Sunday 29 January 2012

Skylon, Royal Festival Hall

Having tickets to see Juno and the Paycock at the National Theatre, my friends and I decided to have a pre-theatre meal at the Skylon restaurant on the 3rd floor of the Royal Festival Hall. First and foremost, the location is nice. We were seated by the window to appreciate the view over the Thames. That was about as good as it got however. The food was at best pedestrian.
For my main course I ordered the sea bass. The fish itself was limp and overcooked. It was served with anchovies and potatoes. It’s not that there was anything particularly wrong about the plate, more that there was nothing particularly right about it. The overall impression was that I could, with ease, have cooked a better plate myself.
One of my friends selected the fish cake with salad and tartar sauce. It was a big cake but certainly did not stand out as being particularly innovative or interesting. It was edible, but boring. It tasted fishy but I could neither discern the salmon nor haddock flavours in the cake. It was just unimaginative.
The other party at the table made do with a vegetarian pasta dish, which left such little impression that I don’t have anything to say about it for better or worse.
Desserts were slightly better. The passion fruit cheese cake served with a spoon of passion fruit sorbet was edible. I tasted the sorbet and it was nice. I ordered the crème brulee which was served with two small Madeline’s. The Madeline’s lacked that light texture one appreciates in a good Madeline, while the crème brulee lacked that velvet consistency which a good brulee should have. Indeed, it was quite bitty as though it had not been mixed sufficiently in preparation. The final dessert was the best. It was a crème caramel with mango sorbet and it awakened the taste buds at this stage deadened by the level of mediocrity on offer.

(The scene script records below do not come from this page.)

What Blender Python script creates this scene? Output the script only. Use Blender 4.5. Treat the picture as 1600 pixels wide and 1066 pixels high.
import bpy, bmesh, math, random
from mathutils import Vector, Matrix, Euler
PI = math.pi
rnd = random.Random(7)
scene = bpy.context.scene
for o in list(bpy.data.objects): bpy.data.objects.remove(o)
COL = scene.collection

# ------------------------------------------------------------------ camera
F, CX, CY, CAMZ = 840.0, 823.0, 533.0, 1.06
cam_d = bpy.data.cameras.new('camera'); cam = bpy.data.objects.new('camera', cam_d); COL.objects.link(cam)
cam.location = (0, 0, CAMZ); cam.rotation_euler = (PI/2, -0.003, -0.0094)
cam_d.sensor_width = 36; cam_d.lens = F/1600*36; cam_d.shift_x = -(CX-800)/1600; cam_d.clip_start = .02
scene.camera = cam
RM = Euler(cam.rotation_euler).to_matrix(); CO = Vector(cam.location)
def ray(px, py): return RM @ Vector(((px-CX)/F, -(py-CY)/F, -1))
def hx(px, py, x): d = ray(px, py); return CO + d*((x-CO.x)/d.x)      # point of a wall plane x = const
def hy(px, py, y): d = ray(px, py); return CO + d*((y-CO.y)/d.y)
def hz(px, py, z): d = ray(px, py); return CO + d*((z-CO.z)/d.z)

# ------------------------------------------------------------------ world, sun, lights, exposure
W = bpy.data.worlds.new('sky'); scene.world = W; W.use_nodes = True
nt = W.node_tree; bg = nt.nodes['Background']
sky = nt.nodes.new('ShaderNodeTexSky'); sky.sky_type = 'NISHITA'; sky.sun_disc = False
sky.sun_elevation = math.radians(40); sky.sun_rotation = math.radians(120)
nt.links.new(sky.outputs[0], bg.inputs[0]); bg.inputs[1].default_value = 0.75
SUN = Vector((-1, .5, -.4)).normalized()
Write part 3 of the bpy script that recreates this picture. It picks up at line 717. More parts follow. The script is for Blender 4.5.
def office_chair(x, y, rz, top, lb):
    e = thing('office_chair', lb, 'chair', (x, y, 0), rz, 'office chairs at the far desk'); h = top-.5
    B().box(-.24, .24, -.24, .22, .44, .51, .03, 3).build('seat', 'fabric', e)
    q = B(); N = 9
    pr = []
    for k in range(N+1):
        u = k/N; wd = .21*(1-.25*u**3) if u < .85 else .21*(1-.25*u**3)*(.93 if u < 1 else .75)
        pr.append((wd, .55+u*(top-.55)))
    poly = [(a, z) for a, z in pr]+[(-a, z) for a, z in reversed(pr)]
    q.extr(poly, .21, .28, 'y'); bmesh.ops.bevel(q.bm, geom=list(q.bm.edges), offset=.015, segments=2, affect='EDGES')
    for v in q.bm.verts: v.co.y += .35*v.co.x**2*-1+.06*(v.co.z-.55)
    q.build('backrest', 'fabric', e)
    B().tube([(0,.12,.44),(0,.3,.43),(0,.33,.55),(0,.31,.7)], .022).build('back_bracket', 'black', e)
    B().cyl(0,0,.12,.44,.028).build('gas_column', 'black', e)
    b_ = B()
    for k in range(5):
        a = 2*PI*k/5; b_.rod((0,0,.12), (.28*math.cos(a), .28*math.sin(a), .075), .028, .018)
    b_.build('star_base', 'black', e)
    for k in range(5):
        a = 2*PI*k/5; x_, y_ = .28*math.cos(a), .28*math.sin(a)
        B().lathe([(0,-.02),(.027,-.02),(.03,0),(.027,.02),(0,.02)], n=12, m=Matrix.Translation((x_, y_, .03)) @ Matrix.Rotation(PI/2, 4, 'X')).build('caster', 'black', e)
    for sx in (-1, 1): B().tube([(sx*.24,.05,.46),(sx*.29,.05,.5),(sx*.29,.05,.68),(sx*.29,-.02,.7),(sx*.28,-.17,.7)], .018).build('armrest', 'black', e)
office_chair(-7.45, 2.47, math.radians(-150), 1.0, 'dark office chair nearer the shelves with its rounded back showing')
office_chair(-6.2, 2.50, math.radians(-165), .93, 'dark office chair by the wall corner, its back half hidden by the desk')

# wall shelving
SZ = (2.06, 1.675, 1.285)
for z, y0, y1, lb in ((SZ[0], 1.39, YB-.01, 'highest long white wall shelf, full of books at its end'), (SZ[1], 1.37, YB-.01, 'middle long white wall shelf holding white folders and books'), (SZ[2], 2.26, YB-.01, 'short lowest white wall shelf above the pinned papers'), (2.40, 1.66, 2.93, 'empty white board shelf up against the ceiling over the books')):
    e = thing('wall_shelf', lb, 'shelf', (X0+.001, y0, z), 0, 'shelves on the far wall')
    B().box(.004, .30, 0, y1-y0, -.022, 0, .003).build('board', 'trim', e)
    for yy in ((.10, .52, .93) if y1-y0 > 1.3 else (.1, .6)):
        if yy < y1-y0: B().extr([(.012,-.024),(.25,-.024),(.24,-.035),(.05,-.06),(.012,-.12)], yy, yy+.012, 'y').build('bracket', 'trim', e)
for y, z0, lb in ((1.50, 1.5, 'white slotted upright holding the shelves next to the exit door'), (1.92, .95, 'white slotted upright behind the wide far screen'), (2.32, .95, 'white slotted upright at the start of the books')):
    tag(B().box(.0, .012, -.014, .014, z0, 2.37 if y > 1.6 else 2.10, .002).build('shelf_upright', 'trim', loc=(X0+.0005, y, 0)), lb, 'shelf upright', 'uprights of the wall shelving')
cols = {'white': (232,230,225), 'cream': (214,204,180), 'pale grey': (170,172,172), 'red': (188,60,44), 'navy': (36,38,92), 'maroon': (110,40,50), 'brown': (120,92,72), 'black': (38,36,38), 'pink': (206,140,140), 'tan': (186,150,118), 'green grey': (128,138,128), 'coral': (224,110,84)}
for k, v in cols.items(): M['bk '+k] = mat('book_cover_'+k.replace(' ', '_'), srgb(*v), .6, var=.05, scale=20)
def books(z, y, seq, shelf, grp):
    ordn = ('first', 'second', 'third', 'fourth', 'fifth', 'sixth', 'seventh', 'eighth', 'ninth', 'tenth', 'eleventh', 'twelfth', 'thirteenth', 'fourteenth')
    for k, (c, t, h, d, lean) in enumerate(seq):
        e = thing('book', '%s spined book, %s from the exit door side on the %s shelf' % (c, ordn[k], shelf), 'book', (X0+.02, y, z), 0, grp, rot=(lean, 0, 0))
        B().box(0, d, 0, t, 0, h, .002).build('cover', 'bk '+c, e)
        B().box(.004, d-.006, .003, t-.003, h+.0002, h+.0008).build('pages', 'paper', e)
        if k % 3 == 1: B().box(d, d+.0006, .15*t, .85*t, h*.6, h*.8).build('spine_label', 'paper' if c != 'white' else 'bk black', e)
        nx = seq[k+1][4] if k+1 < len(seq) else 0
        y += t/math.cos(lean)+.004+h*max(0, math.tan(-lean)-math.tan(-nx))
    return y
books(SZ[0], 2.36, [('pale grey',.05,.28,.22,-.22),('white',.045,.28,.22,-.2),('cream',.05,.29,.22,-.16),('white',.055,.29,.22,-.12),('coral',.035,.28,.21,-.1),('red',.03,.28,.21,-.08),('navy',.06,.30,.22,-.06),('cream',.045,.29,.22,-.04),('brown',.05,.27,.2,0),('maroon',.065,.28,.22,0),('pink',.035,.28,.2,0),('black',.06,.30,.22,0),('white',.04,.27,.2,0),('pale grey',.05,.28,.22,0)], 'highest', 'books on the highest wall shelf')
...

The bill amounted to £83 for two courses for three people along with two coffees and two bottles of water. The water was charged at £4 per bottle. I didn’t get the impression it had been bottled by mermaids hence necessitating such a pricing structure.  We would have ended up with more money in our pocket and better quality food had we just gone to Wagamama’s down the road. Fortunately, the quality on offer at the theatre was substantially greater than the Skylon.